Klingberg Stares Down the Mirror as Sharks Blue Line Heats Up

Written By Mauricio Segura //  Image Created By: The Golden Bay Times Graphics Dept.

NOV 16, 2025

     John Klingberg did something after the loss in Seattle that not every veteran with a long resume is willing to do. Standing in front of cameras after a 4–1 defeat to the Kraken, the San Jose Sharks defenseman summed up his night, and really his season, in four simple words: “I can be better.” That sentence hit harder because the numbers back it up. Klingberg has logged 13 games for San Jose this season and is averaging just over 21 minutes a night, his heaviest workload since his final full year with the Dallas Stars in 2021–22. The Sharks are not sheltering him. They are leaning on him in all situations and the production has not yet matched the responsibility.

Klingberg knows exactly where the problem starts. He described his game as better in the offensive zone than in his own end, and he zeroed in on breakouts, the small plays that turn retrievals into clean possession instead of scrambling. He said he has to be sharper getting the puck out because if he is, the Sharks will spend more time attacking and less time chasing. For a defender whose calling card has always been puck movement, that honesty is as much of an admission as it is a roadmap forward.

The power play is where the gap between expectation and reality is most obvious. Since returning from injury on October 28, the Sharks have gone 3 for 32 with the man advantage, a 9.4 percent rate that would drag down even a league average unit. Coach Ryan Warsofsky even tried a small shock to the system in Seattle, sliding Alexander Wennberg onto the first unit. It worked briefly when Wennberg scored, but the Sharks still finished the night 1 for 6 and never sustained the pressure they needed. Klingberg did not hide behind that lone goal. He pointed out that a productive power play is not just about scoring. It is about overwhelming teams with second chances, puck recoveries and layers of pressure. He felt the entries were fine and the initial setups were strong, but the Sharks were losing too many rebounds and losing the battles needed to stay in the zone instead of being forced to regroup from their own end.

There is also pressure behind him. The Sharks have two highly regarded prospects, Sam Dickinson and Luca Cagnoni, who both project as future top-unit options. Dmitry Orlov handled the role with confidence while Klingberg was injured, moving the puck cleanly and at times looking like the safer choice. This is not a thin defense group depending on one veteran to simply survive. It is a crowded blue line where mistakes and minutes are being weighed against younger, cheaper and potentially more dynamic options.

Even Warsofsky’s public tone reflects that reality. Earlier this month, after Klingberg finally broke through on the power play, the coach joked, “Yeah, is everyone okay,” a light moment that still acknowledged the criticism swirling around his veteran.

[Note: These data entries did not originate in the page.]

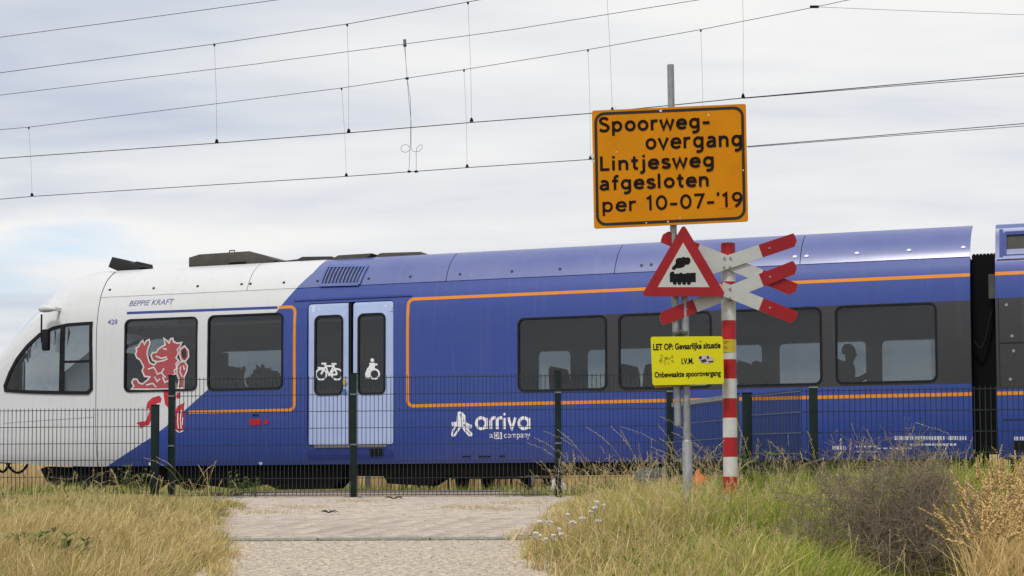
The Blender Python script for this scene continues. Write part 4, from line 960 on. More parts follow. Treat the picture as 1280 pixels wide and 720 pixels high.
# posts
zs = lambda py: sl2(850, py)[1]
def pole(name, pts, r_, y0=0.03):
    P = [(sl2(a, b)[0], y0, sl2(a, b)[1]) for a, b in pts]; return MB().tube(P, r_, 14).build(name, GREYPOST, sp, 40)
pole('post_sleeve', [(861.2, 760), (859, 553), (858.9, 550)], [0.042, 0.042, 0.034])
pole('post', [(858.8, 551), (856, 372), (854.6, 300)], 0.031)
pole('extension_post', [(847.6, 532), (843.7, 375), (841.7, 287), (838, 80)], 0.029)
a = sl2(850, 416.5); mb_ = MB(); mb_.box((a[0], 0.0, a[1]), (0.13, 0.04, 0.03)); mb_.box((a[0], -0.02, a[1] + .012), (0.03, 0.03, 0.03)); mb_.build('clamp', mat('dull clamp', (0.10, 0.10, 0.09), 0.6, 0.4), sp, bevel=0.004)
# big orange board
OR = mat('orange sign sheet', (0.58, 0.215, 0.002), 0.6, 0, 0.07, 3, 0.02, spec=0.12); OR2 = mat('fresh orange patch', (0.64, 0.20, 0.003), 0.6, 0, 0.05, spec=0.12)
OC = [(740.3, 139.5), (932.3, 131), (935.2, 277.5), (743, 286.5)]
bd = sflat('notice_board', [quad_round(OC, 0.018)], OR, sp, 0.03, 0.02)
sflat('border_line', [quad_round(OC, 0.085, 6, 0.019), quad_round(OC, 0.064, 6, 0.042)], mat('dark brown print', (0.020, 0.013, 0.009), 0.5), bd, 0.0415, 0.002)
TXT = mat('dark brown lettering', (0.010, 0.006, 0.004), 0.6, spec=0.1)
GL = {  # road-sign letters drawn as strokes: (advance, strokes); capitals are 1 high, small letters 0.7
    'S': (.66, [[(.52, .80), (.44, .91), (.31, .94), (.17, .90), (.11, .78), (.14, .64), (.27, .55), (.41, .48), (.53, .38), (.55, .24), (.47, .11), (.33, .06), (.18, .09), (.09, .20)]]),
    'p': (.66, [[(.1, .70), (.1, -.26)], 'E.31,.35,.21,.28']), 'o': (.64, ['E.31,.35,.225,.28']), 'r': (.46, [[(.1, 0), (.1, .70)], [(.1, .44), (.16, .57), (.26, .63), (.40, .62)]]),
    'w': (.82, [[(.04, .69), (.21, .04), (.39, .62), (.57, .04), (.74, .69)]]), 'v': (.60, [[(.04, .69), (.28, .04), (.52, .69)]]),
    'e': (.63, [[(.09, .36), (.53, .36), (.52, .48), (.44, .60), (.31, .63), (.17, .58), (.09, .45), (.08, .26), (.16, .12), (.30, .06), (.44, .08), (.53, .16)]]),
    'g': (.66, ['E.31,.36,.21,.27', [(.52, .69), (.52, -.06), (.47, -.18), (.34, -.24), (.20, -.22)]]), '-': (.50, [[(.05, .36), (.42, .36)]]),
    'a': (.61, [[(.12, .55), (.22, .63), (.36, .62), (.46, .53), (.47, .40), (.47, .0)], [(.47, .38), (.28, .37), (.13, .31), (.09, .20), (.14, .09), (.26, .06), (.39, .11), (.47, .22)]]),
    'n': (.62, [[(.1, 0), (.1, .69)], [(.1, .44), (.18, .57), (.30, .62), (.42, .57), (.48, .45), (.48, 0)]]), 'L': (.58, [[(.1, .99), (.1, .08), (.52, .08)]]),
    'i': (.27, [[(.1, 0), (.1, .69)], [(.1, .83), (.1, .98)]]), 't': (.44, [[(.19, .90), (.19, .20), (.25, .08), (.38, .07)], [(.03, .62), (.38, .62)]]),
    'j': (.34, [[(.19, .69), (.19, -.10), (.12, -.21), (-.01, -.22)], [(.19, .83), (.19, .98)]]),
    's': (.55, [[(.44, .53), (.36, .61), (.24, .63), (.12, .58), (.10, .46), (.20, .38), (.34, .32), (.45, .24), (.44, .12), (.33, .06), (.19, .06), (.07, .15)]]),
    'f': (.43, [[(.40, .95), (.28, .94), (.20, .84), (.20, 0)], [(.04, .62), (.38, .62)]]), 'l': (.28, [[(.1, 1), (.1, 0)]]), '1': (.44, [[(.05, .78), (.23, .93), (.23, 0)]]),
    '0': (.66, ['E.32,.49,.235,.42']), '7': (.60, [[(.05, .92), (.51, .92), (.21, 0)]]), '9': (.62, ['E.30,.67,.21,.25', [(.51, .64), (.48, .42), (.38, .20), (.20, .02)]]), "'": (.22, [[(.10, 1.02), (.06, .80)]]), ' ': (.36, [])}
def sign_text(s_, p0, p1, cap, parent, wt=0.185, gap=0.06):
    """one line between the two ends of its baseline in the picture"""
    a, b = Vector(sl2(*p0)), Vector(sl2(*p1)); tot = sum(GL[c][0] + gap for c in s_) - gap; d = (b - a) / tot; up = Vector((-d.y, d.x)).normalized() * (cap / 150.0); sx, sy = d.length, up.length
    mb_ = MB(); x = 0.0; dn, un = d.normalized(), up.normalized()
    for c in s_:
        for st in GL[c][1]:
            if isinstance(st, str):
                ex, ey, rx, ry = (float(v) for v in st[1:].split(',')); pts = [(ex + rx * math.cos(2 * math.pi * k / 22), ey + ry * math.sin(2 * math.pi * k / 22)) for k in range(22)]; cl = True
            else: pts = st; cl = False
            rib_mb(mb_, [((x + q[0]) * sx, q[1] * sy) for q in pts], wt * sy, 0.0, cl)
        x += GL[c][0] + gap
    me = mb_.mesh(); 
    for v in me.vertices: q = a + dn * v.co.x + un * v.co.y; v.co = (q.x, -0.0425 - v.co.z, q.y)
    fixn(me); return link('lettering', me, TXT, parent)
sign_text('Spoorweg-', (748.5, 166.6), (889, 161), 19, bd); sign_text('overgang', (807, 188.3), (929, 183.7), 20.5, bd, 0.17)
sign_text('Lintjesweg', (750, 214.8), (894, 209.2), 18.6, bd); sign_text('afgesloten', (749.5, 239.2), (887.5, 233.6), 18.4, bd); sign_text("per 10-07-'19", (752.8, 266.2), (929.5, 258.9), 18.6, bd, 0.165, 0.05)
sflat('patch', [spoly([(898, 250), (926, 249), (927, 258), (911, 262), (897, 261)])], OR2, bd, 0.041, 0.001); sflat('patch', [spoly([(914, 238), (924, 237), (925, 247), (915, 248)])], OR2, bd, 0.041, 0.001)
CH = mat('chipped white edge', (0.62, 0.58, 0.5), 0.7)
for px, py, r_ in ((886, 145, 1.6), (741, 196, 3.0), (742, 203, 2.4), (826, 140, 2.2), (808, 279.5, 1.3), (835, 278, 1.3), (850, 273, 1.1), (771, 191, 1.0), (770, 135.5, 1.4), (744, 268, 1.0), (929, 214, 1.2)):
    a = sl2(px, py); rsx = random.Random(int(px)); sflat('chip', [[(a[0] + r_ / 150 * rsx.uniform(.5, 1.2) * math.cos(k), a[1] + r_ / 150 * rsx.uniform(.5, 1.2) * math.sin(k)) for k in (0, .9, 1.8, 2.7, 3.6, 4.5, 5.4)]], CH, bd, 0.0425, 0.001)
# triangle
TR = sflat('triangle_board', [spoly([(852.5, 285), (855.5, 284), (858, 286.5), (905.5, 367), (904.5, 370.5), (901.5, 371.5), (808, 371.5), (804.5, 370), (804.5, 366.5)])], SIGNR, sp, 0.055, 0.012)
sflat('white_field', [spoly([(854.2, 304.5), (887, 360), (822.5, 360)])], SIGNW, TR, 0.062, 0.002)
zz = lambda x, y: sl2(800 + x / 4.8, 270 + y / 4.8)
body = [(180, 350), (188, 340), (205, 338), (208, 352), (240, 350), (242, 345), (252, 345), (256, 352), (280, 350), (285, 345), (295, 348), (335, 345), (336, 402), (180, 402)]
lo = sflat('locomotive_symbol', [[zz(*p) for p in body]], BLACKP, TR, 0.064, 0.001)
sflat('locomotive_wheels', [circ(*zz(x, 406), 0.0165, 12) for x in (210, 238, 266, 294)], BLACKP, lo, 0.0655, 0.001)
sflat('locomotive_smoke', [[zz(*p) for p in [(192, 325), (196, 310), (206, 303), (216, 288), (214, 270), (228, 257), (246, 257), (262, 250), (276, 256), (290, 252), (304, 264), (303, 284), (292, 297), (274, 298), (262, 312), (240, 318), (222, 318), (206, 330)]]], BLACKP, lo, 0.0645, 0.001)
# yellow board and the second sheet behind it
YE = mat('yellow sign sheet', (0.62, 0.58, 0.0), 0.45, 0, 0.05, 3)
YCN = [(813.6, 421.6), (903.4, 421.0), (905.0, 480.3), (816.0, 482.2)]
sflat('backing_board', [spoly([(818, 476), (818.3, 485.2), (838, 484), (900, 478), (900, 430), (818, 430)])], mat('ochre sheet', (0.45, 0.30, 0.02), 0.5), sp, 0.018, 0.004)
yb = sflat('warning_board', [quad_round(YCN, 0.02)], YE, sp, 0.052, 0.012)
stext('LET OP: Gevaarlijke situatie', 816.9, 438.2, 900.8, 7.9, 0.03, 0.06, yb); stext('I.V.M.', 852.2, 455.4, 867.3, 7.4, 0.03, 0.06, yb); stext('Onbewaakte spoorovergang', 818.6, 472.3, 901.2, 7.0, 0.028, 0.06, yb)
STK = sflat('sticker', [spoly([(872.5, 446.5), (880, 444.5), (887, 445.5), (893, 449.5), (892, 453), (884, 455.5), (876, 454), (873.5, 450.5)])], mat('pale sticker', (0.5, 0.42, 0.36), 0.5), yb, 0.0595, 0.001)
sflat('sticker_print', [spoly(p) for p in ([(873.5, 446.5), (877, 445.5), (877.5, 449), (874.5, 450)], [(876, 451), (882, 449), (884, 452.5), (878, 454)], [(883, 446), (886, 445.8), (887, 449), (884, 449)], [(885, 452), (892, 451.5), (891, 453.2), (886, 453.6)])], mat('dark blue print', (0.02, 0.022, 0.05), 0.5), STK, 0.061, 0.001)
mb_ = MB(); rsx = random.Random(4)
for k in range(16):
    p = [rsx.uniform(825, 841), rsx.uniform(446, 455)]; pth = [sl2(*p)]
    for j in range(2): p[0] += rsx.uniform(-3, 3); p[1] += rsx.uniform(-3, 3); pth.append(sl2(*p))
    rib_mb(mb_, pth, 0.0045, 0.0)
me = mb_.mesh(); remap(me, sfn(0.0598), weld=False); link('scribble', me, mat('olive ink', (0.22, 0.20, 0.02), 0.6), yb)
a = sl2(876, 427.5); sflat('chip', [circ(a[0], a[1], 0.006, 6)], BLACKP, yb, 0.06, 0.001)

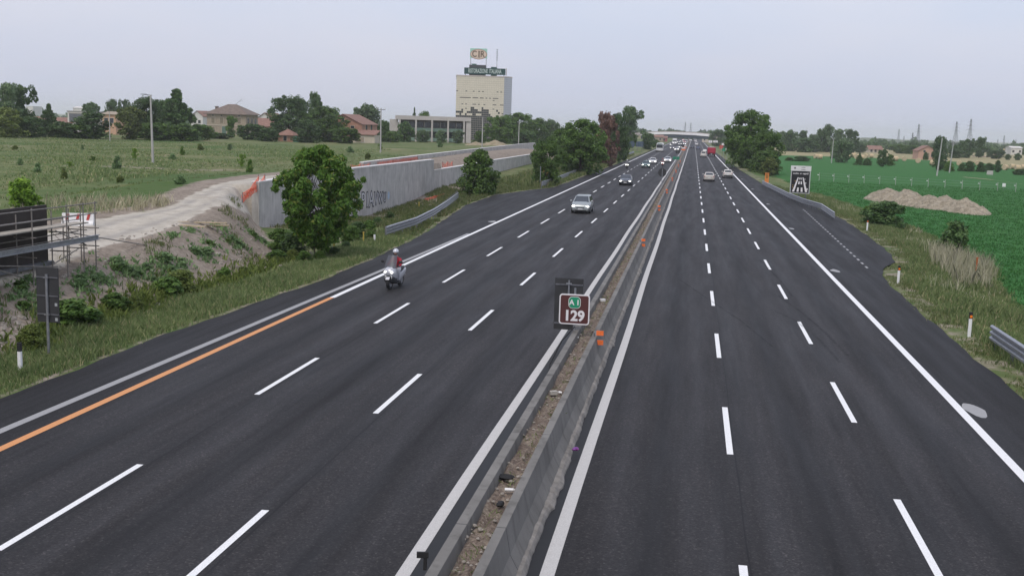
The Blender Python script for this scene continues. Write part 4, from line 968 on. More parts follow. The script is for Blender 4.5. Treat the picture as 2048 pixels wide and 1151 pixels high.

That kind of humor lands only when a player is under scrutiny but still trusted enough to get another shot. It was encouragement wrapped in a reminder that nothing is guaranteed.

Klingberg’s honesty matters in that context. Coaches and teammates see the same issues fans see. They know when a player forces an outlet under pressure, loses a board battle or misses the net on a shot that turns into a rush the other way. What they watch for is responsibility. Klingberg saying “I can be better” is only the start. The real test is in whether he tightens his retrieval angles, makes cleaner first passes and shows better judgment at the offensive blue line.

For the Sharks, this is also a referendum on where they stand as an organization. They signed Klingberg to run their first power play and to handle big minutes on a roster that is supposed to be climbing out of a rebuild. If he rebounds, he gives San Jose exactly what it hoped for: a right-shot puck mover who can ease the load on the younger defensemen and elevate the power play. If he does not, the Sharks will have to decide how aggressively they want to transition the role to the next generation and how long the leash should be for a veteran who is not producing at the level they need.

Right now, Klingberg is saying the right things. He is pointing the finger at himself. He is identifying the problems clearly and acknowledging that the Sharks will only go as far as their breakout and special teams allow them to go. That level of self-awareness does not guarantee a turnaround. But on a blue line where the competition is getting younger and the patience is getting thinner, it is the only possible first step.